SOURCE DATA start
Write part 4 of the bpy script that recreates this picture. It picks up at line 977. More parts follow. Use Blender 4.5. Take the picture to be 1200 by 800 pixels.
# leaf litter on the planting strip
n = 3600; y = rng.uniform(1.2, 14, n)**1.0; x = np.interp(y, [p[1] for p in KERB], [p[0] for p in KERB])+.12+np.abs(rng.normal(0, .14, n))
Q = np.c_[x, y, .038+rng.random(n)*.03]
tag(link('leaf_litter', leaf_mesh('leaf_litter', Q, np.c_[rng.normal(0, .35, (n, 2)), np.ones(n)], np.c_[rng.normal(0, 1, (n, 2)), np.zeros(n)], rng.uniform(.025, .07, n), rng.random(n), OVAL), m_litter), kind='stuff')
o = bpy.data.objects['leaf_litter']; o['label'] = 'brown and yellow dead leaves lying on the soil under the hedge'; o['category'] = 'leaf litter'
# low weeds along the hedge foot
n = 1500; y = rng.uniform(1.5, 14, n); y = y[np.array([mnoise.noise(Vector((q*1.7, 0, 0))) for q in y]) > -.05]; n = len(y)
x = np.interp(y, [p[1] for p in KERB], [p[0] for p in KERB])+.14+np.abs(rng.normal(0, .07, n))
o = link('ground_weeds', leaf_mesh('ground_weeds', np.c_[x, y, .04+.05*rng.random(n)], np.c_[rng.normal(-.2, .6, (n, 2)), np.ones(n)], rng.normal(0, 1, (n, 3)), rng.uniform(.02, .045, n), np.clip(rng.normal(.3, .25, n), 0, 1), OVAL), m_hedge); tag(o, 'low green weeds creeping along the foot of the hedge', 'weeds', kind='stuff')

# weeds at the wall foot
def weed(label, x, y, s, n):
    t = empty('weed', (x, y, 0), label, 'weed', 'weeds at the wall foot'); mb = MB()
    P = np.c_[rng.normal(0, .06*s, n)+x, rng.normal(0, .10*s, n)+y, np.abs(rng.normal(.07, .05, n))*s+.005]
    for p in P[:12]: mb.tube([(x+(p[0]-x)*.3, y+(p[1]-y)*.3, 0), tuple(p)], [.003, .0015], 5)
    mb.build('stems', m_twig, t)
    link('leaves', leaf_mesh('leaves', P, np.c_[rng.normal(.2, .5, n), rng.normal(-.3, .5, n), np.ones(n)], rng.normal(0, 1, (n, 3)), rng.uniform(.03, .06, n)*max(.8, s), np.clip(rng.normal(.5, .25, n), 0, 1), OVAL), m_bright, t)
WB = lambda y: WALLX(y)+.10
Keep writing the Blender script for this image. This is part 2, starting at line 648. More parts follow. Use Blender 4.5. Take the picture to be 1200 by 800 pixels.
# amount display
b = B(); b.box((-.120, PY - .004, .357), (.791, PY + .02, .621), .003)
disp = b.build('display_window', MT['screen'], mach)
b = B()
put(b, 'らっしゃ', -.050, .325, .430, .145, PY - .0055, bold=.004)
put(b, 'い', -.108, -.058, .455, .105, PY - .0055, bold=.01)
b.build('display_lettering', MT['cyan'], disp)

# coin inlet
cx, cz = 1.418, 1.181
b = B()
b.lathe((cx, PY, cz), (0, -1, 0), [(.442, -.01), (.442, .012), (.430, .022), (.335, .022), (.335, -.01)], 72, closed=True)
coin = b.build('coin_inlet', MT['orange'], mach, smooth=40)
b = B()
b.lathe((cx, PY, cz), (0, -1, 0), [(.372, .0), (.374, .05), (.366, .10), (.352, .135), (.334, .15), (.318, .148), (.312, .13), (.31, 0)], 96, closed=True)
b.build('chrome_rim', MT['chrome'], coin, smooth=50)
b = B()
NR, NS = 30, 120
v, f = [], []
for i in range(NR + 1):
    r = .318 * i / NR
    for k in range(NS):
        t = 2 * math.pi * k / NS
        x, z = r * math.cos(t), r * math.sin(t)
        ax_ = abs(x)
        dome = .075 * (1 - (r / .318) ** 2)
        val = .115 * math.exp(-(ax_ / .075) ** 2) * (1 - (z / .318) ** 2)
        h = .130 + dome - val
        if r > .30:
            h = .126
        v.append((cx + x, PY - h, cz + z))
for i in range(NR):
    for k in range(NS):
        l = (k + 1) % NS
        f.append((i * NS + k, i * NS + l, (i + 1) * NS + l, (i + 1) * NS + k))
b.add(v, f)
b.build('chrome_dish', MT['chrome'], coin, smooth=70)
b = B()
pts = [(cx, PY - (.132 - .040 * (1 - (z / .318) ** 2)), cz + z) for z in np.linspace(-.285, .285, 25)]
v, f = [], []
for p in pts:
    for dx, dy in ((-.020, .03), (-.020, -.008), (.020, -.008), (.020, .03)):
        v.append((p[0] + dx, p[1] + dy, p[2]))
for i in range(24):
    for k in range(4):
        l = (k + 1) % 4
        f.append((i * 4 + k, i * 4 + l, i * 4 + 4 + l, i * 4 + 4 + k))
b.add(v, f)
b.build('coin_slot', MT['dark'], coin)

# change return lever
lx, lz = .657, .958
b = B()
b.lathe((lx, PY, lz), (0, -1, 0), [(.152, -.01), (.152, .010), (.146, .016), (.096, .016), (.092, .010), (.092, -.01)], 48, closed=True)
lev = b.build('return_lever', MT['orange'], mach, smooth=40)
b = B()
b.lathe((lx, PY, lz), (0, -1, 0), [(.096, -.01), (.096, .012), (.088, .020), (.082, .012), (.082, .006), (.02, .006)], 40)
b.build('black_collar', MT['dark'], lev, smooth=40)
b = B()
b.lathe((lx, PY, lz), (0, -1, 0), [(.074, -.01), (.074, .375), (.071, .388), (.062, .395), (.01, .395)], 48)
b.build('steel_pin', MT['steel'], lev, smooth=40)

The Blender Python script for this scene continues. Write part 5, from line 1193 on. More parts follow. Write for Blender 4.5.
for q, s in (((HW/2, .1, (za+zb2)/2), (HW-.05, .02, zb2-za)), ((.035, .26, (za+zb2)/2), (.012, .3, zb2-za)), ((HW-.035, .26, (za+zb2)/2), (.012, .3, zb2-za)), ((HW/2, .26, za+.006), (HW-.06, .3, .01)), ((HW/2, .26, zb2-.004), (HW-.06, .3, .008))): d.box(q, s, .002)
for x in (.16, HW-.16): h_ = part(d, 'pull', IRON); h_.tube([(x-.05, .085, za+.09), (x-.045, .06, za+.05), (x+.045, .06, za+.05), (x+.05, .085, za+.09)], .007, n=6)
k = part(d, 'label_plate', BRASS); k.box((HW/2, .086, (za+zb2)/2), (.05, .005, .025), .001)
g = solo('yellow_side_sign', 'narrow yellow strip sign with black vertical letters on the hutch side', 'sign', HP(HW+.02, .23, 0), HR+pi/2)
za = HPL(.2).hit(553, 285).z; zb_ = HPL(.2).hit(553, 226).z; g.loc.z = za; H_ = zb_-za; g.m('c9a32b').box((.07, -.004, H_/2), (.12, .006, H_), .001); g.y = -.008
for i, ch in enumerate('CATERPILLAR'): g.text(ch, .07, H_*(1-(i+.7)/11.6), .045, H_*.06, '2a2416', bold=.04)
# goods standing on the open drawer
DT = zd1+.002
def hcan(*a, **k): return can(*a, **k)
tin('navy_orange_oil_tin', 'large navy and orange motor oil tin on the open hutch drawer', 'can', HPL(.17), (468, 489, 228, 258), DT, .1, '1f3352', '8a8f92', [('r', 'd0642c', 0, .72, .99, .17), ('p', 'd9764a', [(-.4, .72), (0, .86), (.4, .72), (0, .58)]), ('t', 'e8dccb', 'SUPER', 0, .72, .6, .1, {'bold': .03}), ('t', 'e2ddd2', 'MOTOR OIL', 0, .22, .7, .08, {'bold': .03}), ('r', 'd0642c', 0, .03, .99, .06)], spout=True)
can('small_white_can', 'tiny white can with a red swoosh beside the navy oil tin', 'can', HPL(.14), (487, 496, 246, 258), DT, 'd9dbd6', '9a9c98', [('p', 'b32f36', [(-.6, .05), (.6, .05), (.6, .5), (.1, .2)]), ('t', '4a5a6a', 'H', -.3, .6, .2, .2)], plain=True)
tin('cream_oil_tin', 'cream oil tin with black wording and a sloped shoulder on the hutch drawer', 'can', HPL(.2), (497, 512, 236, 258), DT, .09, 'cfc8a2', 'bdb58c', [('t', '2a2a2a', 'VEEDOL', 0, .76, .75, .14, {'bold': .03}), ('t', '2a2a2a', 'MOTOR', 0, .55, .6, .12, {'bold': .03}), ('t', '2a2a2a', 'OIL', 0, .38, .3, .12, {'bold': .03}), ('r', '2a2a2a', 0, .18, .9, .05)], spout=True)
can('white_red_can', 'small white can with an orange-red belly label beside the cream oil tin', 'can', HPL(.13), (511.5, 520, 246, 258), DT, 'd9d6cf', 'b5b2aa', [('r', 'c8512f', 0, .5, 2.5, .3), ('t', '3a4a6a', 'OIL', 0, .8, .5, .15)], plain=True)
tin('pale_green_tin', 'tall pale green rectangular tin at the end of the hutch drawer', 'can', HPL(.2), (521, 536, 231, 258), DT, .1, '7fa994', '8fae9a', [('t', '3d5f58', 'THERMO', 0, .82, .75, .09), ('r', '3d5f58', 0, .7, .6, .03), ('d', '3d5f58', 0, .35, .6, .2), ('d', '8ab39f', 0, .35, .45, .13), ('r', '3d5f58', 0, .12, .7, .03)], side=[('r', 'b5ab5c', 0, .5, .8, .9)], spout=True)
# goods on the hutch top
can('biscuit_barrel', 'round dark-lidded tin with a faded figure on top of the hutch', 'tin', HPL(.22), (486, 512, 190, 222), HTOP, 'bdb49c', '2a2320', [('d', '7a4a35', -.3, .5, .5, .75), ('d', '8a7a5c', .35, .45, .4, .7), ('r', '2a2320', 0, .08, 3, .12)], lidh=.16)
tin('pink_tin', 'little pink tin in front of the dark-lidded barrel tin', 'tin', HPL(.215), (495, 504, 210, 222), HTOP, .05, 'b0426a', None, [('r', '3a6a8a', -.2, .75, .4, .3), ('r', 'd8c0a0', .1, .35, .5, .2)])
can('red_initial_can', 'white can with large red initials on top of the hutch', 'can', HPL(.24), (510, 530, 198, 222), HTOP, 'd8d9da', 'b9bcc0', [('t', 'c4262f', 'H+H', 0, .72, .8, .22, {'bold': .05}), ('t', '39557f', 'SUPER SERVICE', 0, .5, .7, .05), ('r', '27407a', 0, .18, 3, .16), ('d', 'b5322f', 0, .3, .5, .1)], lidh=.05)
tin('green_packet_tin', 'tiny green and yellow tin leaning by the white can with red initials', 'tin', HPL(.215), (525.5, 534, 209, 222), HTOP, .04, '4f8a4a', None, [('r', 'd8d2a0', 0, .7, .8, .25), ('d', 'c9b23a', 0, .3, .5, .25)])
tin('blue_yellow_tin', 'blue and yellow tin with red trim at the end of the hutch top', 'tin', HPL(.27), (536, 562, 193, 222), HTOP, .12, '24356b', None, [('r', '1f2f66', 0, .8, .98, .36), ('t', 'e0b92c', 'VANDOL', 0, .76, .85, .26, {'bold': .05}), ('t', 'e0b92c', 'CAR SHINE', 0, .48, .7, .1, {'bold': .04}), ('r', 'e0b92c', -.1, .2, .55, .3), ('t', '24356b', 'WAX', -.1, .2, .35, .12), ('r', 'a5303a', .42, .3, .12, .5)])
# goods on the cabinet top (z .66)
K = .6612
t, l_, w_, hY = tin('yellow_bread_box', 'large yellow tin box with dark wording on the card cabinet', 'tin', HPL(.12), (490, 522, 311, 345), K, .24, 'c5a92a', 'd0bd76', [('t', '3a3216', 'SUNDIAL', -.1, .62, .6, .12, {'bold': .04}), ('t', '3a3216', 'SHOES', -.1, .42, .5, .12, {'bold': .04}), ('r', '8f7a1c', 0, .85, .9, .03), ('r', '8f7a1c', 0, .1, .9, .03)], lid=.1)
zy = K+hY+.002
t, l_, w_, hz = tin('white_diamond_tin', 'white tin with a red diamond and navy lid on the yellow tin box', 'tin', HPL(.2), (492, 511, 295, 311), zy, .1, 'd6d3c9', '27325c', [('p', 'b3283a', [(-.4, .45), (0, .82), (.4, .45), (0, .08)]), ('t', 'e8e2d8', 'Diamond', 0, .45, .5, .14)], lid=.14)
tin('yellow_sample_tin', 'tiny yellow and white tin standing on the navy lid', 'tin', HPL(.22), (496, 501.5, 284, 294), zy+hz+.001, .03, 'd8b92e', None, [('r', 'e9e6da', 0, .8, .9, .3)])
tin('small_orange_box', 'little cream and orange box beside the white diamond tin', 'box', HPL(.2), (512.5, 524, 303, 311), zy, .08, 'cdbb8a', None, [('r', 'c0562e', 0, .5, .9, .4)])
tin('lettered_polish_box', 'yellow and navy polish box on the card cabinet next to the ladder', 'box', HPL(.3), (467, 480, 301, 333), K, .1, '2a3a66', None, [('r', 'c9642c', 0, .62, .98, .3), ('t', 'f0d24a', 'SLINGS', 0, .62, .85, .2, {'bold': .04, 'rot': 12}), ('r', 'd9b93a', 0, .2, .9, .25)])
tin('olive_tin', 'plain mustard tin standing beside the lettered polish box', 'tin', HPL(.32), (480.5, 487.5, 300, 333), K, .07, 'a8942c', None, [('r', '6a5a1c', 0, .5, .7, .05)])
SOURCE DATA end
GOAL OF THE EXERCISE: Above are the records. Print exactly, and only, the lines from the line with "Keep writing the" to the line with "b.build('display_lettering', MT['cyan'], disp)", both inclusive.

SOLUTION TO THE EXERCISE:
Keep writing the Blender script for this image. This is part 2, starting at line 648. More parts follow. Use Blender 4.5. Take the picture to be 1200 by 800 pixels.
# amount display
b = B(); b.box((-.120, PY - .004, .357), (.791, PY + .02, .621), .003)
disp = b.build('display_window', MT['screen'], mach)
b = B()
put(b, 'らっしゃ', -.050, .325, .430, .145, PY - .0055, bold=.004)
put(b, 'い', -.108, -.058, .455, .105, PY - .0055, bold=.01)
b.build('display_lettering', MT['cyan'], disp)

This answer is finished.